Cleo's PhD research focuses on developing psychophysical models of auditory adaptation and is funded by the EPSRC and the Marion Redfearn trust.  As well as psychoacoustic engineering, Cleo is interested in comparative and evolutionary psychology and psychiatry.  She is a graduate member of the British Psychological Society and a member of the Audio Engineering Society.  Her hobbies include listening to classical and film music and singing with Vox chamber choir.

Research Project

Auditory adaptation is a complex sensory phenomenon that arises in various aspects of the perception of sounds (Canevet & Meunier, 1994).  Adaptation is often described as the adjustment over time to the intensity of a stimulus.  For example, adaptation to loudness has been defined as a ‘decay in the magnitude of the response of the auditory system to constant intensity stimulation’ (Hood 1950).  The neural basis for most observed auditory adaptation effects is thought to be the declining activity in auditory neurons that results from steady stimulation (Derbyshire & Davis, 1935).  

Perceptually speaking, however, adaptation does not only result in sensations of diminishing intensity but might lead to a variety of responses, including the enhancement of all or part of an auditory stimulus (e.g. aftereffects, enhancement effects and context effects).  Based on research into these effects, it has been suggested that adaptation might function to enhance and draw attention to stimuli that signal a change in the acoustical environment (Adrian, 1928; von Békésy, 1967). Furthermore, it appears that adaptation acts as a stabilising mechanism in response to change allowing an organism to maintain equilibrium.  This can be seen in an example from the visual domain where, via the process of chromatic adaption or ‘colour constancy’, the perception of colour remains consistent over variations in illumination (von Kries, 1878).

The current project aims to determine how adaptation aids the perception of acoustically relevant changes (e.g. changes in the spatial location of a sound or the shape of an acoustical environment) yet also allows listeners to maintain constant perceptions across ‘disruptive’ changes in environment, such as spectral distortion or reverberation.   

So far literature reviews have revealed that specific areas where adaptation to timbral and spatial features of sound might have a useful role include: the separation of sound sources in a busy acoustical environment, maintaining constancy and intelligibility of sound sources (e.g speech) across reverberant environments, and reducing perceptual overload from redundant sensory messages.
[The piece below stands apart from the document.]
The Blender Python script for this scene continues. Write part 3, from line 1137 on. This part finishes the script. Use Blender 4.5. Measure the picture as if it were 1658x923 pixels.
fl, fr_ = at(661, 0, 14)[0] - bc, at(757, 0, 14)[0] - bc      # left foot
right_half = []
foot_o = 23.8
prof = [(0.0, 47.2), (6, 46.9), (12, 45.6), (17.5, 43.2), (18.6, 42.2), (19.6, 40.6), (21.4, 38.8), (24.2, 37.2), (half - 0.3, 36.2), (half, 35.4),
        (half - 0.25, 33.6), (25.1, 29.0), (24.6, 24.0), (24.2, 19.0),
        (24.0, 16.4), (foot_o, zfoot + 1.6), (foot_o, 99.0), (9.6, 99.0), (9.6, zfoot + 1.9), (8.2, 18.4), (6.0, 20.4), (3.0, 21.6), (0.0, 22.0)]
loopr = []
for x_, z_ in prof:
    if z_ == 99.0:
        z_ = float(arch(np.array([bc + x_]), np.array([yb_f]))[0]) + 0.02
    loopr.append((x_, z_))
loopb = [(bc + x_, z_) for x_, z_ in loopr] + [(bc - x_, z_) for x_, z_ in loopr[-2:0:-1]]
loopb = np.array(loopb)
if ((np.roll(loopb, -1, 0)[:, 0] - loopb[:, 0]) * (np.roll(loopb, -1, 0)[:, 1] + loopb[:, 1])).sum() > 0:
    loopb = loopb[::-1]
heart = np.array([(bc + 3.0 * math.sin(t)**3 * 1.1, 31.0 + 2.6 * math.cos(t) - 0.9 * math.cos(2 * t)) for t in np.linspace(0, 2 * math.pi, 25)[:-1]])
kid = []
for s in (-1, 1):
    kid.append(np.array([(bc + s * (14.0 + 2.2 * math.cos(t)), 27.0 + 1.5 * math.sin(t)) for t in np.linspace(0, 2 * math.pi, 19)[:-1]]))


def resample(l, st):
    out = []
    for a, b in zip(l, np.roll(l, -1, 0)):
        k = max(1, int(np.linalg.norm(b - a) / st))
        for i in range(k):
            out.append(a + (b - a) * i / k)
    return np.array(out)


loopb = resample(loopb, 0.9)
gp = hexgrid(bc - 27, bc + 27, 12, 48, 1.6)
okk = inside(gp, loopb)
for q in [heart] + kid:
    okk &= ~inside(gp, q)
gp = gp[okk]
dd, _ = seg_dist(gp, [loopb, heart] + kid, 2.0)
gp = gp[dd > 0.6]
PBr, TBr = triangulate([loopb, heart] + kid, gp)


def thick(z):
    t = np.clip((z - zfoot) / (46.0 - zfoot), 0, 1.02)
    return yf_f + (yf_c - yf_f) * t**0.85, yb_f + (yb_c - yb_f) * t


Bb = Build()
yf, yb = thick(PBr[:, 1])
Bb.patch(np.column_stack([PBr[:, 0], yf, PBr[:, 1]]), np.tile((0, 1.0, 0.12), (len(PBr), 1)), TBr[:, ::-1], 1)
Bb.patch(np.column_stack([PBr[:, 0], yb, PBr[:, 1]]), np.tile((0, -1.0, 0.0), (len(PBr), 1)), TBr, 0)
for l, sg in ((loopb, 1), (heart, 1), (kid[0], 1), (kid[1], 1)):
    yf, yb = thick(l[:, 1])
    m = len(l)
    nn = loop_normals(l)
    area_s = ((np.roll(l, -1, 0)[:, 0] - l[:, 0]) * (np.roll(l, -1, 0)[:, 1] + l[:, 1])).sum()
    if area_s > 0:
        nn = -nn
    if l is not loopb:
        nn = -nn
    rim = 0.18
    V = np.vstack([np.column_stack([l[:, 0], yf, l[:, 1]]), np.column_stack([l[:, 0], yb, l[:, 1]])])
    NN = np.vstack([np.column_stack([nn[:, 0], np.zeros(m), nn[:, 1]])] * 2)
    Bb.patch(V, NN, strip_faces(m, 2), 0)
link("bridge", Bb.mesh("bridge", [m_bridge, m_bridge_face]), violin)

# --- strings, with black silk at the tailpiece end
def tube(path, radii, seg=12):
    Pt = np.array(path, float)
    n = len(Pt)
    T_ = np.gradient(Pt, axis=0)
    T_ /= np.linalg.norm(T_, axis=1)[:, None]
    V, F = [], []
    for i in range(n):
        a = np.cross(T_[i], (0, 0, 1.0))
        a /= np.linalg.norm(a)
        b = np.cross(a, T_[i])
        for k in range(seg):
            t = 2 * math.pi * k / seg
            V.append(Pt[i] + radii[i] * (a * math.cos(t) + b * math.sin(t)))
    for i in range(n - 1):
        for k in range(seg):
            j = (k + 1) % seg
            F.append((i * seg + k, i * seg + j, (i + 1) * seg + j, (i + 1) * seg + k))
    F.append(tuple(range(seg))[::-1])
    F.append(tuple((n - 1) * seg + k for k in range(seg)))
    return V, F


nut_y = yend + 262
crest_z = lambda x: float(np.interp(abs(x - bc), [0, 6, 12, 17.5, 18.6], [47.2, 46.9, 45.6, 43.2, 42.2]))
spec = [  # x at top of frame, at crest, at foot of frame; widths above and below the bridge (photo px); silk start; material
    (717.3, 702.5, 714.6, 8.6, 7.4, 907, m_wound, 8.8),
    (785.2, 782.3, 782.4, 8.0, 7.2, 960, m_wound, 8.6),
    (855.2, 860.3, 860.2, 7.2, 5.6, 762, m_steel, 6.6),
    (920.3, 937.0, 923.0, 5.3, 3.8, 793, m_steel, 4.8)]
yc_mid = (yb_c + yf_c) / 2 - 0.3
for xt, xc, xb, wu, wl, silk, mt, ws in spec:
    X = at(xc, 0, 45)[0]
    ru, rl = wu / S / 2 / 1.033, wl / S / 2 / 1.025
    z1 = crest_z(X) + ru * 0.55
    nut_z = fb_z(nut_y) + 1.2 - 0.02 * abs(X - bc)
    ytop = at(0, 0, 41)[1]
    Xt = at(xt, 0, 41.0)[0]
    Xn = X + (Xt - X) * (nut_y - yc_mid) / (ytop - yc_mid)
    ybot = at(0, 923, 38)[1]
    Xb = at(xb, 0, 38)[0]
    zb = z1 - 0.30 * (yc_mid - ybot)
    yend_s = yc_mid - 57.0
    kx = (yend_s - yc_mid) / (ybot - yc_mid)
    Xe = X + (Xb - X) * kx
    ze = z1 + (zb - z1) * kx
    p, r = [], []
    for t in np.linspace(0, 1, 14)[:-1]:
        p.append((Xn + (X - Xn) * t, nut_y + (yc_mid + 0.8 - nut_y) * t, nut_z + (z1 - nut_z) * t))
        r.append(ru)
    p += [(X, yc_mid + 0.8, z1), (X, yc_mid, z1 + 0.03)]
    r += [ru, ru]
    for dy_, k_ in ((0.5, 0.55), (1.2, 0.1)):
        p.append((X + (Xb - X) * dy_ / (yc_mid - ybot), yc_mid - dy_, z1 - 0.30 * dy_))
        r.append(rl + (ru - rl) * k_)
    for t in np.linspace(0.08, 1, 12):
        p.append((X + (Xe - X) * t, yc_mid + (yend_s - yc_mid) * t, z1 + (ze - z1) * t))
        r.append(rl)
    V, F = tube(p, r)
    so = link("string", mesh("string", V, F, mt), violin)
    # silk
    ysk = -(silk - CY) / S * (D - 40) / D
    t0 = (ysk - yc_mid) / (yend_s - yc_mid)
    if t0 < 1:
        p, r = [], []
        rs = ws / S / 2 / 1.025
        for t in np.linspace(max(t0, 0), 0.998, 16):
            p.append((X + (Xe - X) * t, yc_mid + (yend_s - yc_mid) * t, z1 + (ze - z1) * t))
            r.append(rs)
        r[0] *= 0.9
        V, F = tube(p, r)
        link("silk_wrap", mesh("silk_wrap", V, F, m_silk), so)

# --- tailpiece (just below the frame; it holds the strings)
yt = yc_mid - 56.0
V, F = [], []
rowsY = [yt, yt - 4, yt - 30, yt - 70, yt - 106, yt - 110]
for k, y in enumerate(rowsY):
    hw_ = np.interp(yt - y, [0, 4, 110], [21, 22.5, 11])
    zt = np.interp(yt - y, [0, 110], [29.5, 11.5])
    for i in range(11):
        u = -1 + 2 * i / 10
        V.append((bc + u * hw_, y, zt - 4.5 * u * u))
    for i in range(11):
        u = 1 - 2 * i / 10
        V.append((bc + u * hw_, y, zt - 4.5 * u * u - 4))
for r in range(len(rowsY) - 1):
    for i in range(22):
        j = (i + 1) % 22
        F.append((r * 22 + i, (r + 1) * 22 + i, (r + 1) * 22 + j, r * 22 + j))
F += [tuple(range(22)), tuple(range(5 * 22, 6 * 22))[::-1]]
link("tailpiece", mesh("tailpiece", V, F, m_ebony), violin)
Further reviews of the literature on auditory adaptation will determine whether adaptation to spatial and timbral features share common neural and cognitive mechanisms, as well as considering how research into adaptation might benefit sound recording/reproduction and psychoacoustic research (e.g by informing models of human hearing and listening test methodology). Listening tests will then establish the duration, magnitude and nature of adaptation effects.

Adrian, E.D. (1928). The Basis of Sensation: The Action of the Sense Organs. N.W. Norton, New York.

Canevet, G. and Meunier, S. (1994). Adaptation Auditive et Localisation. Journal de Physique, 4, c5395-c5398.

Hood, J.D. (1950). Studies in auditory fatigue and adaptation. Acta Oto-Laryngol,  92, 1–57.

von Békésy, G. (1967). Sensory Inhibition. Princeton University Press.

von Kries, J. (1878). Beitrag zur Physiologie der Gesichtsempfindungen. Archiv für Physiologie 2, 503-524.